Wednesday, June 11, 2008

Experts to gauge cyclone survivors' needs

Boston June 11, 2008


RANGOON, Burma - Hundreds of experts began assessing the needs of cyclone victims yesterday as the country's military junta finally gave them access five weeks after the disaster.

But that improved access was undermined by reports the isolationist government had arrested 18 survivors who were on their way to the United Nations office in the commercial capital of Rangoon to plead for help.

Some 250 experts from the UN, the Burmese government, and Southeast Asian nations headed into the Irrawaddy delta on trucks, boat and helicopters for a village-by-village survey, the United Nations said.

Over 10 days, they will determine how much food, clean water, and temporary shelter the 2.4 million survivors need along with the cost of rebuilding houses and schools and reviving the agrarian economy.

"It has taken quite a long time but this shows the government is on board by its commitment to facilitate the relief operation and the scaling up that people are asking for," said Amanda Pitt, a UN spokeswoman in Bangkok.

The United Nations estimates more than 1 million of the storm's survivors, mostly in the delta, still need help. Cyclone Nargis killed more than 78,000 people in impoverished Burma.

The information collected will be released in a report next month by the Association of Southeast Asian Nations and should motivate more countries to donate to the relief operation, Pitt said.

"Many donors said they were ready and willing to provide funding for relief operations and logistics but they wanted more access and more comprehensive assessments," she said.

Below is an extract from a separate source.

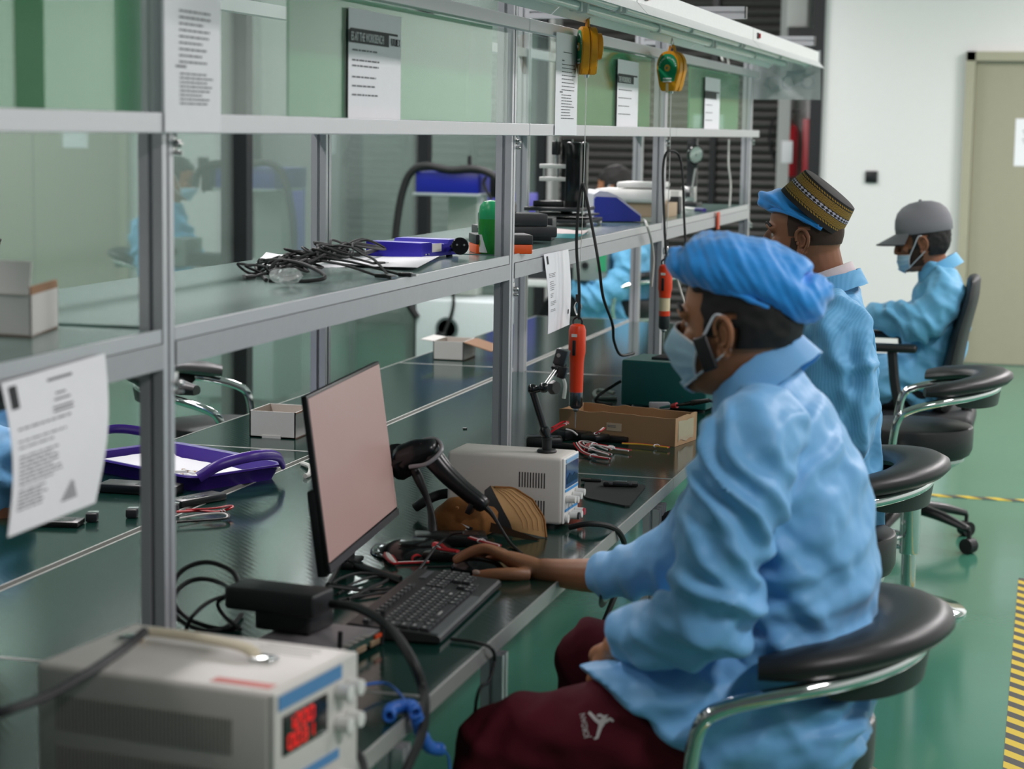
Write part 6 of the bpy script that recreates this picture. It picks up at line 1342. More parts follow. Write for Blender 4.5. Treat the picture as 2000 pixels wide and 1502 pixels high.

The ruling junta has been sharply criticized by foreign governments and aid agencies for its ineptness in handling the disaster. It also has come under fire particularly for forcing survivors from camps and allegedly dumping them in their destroyed villages.

Authorities detained 18 women and children yesterday as they walked to UN offices to complain about not receiving any government assistance, according to an official who refused to be identified for fear of retaliation by the leadership.

The group from Dagon township on the outskirts of Rangoon was bundled into a waiting police car and remained in detention, witnesses said.

Pitt said she was unaware of the arrests.

The criticism of the junta's aid effort comes on top of longstanding concerns about its poor record on human rights, including its detention of Nobel Peace Prize laureate and pro-democracy leader Aung San Suu Kyi.

Yesterday, the junta released 15 members of Suu Kyi's party who were detained last month for demanding her freedom, a party spokesman said.

Suu Kyi has been held under house arrest for more than 12 of the past 18 years. Last month, the government extended her detention by another year.

The European Union's envoy to Burma, Piero Fassino, said yesterday that the focus on humanitarian aid for cyclone victims "cannot sideline the importance of political problems that are still there."

Repeated attacks on the junta's rights record have fueled an intense xenophobia among the generals. That suspicion of foreigners has contributed to the junta barring most international aid groups from the delta until now and rebuffing offers from the US military to help in the relief effort.

The country's top leader, Senior General Than Shwe, promised UN Secretary Secretary-General Ban Ki-moon last month that he would improve access but until now only a trickle of foreign aid workers and relief supplies had reached survivors.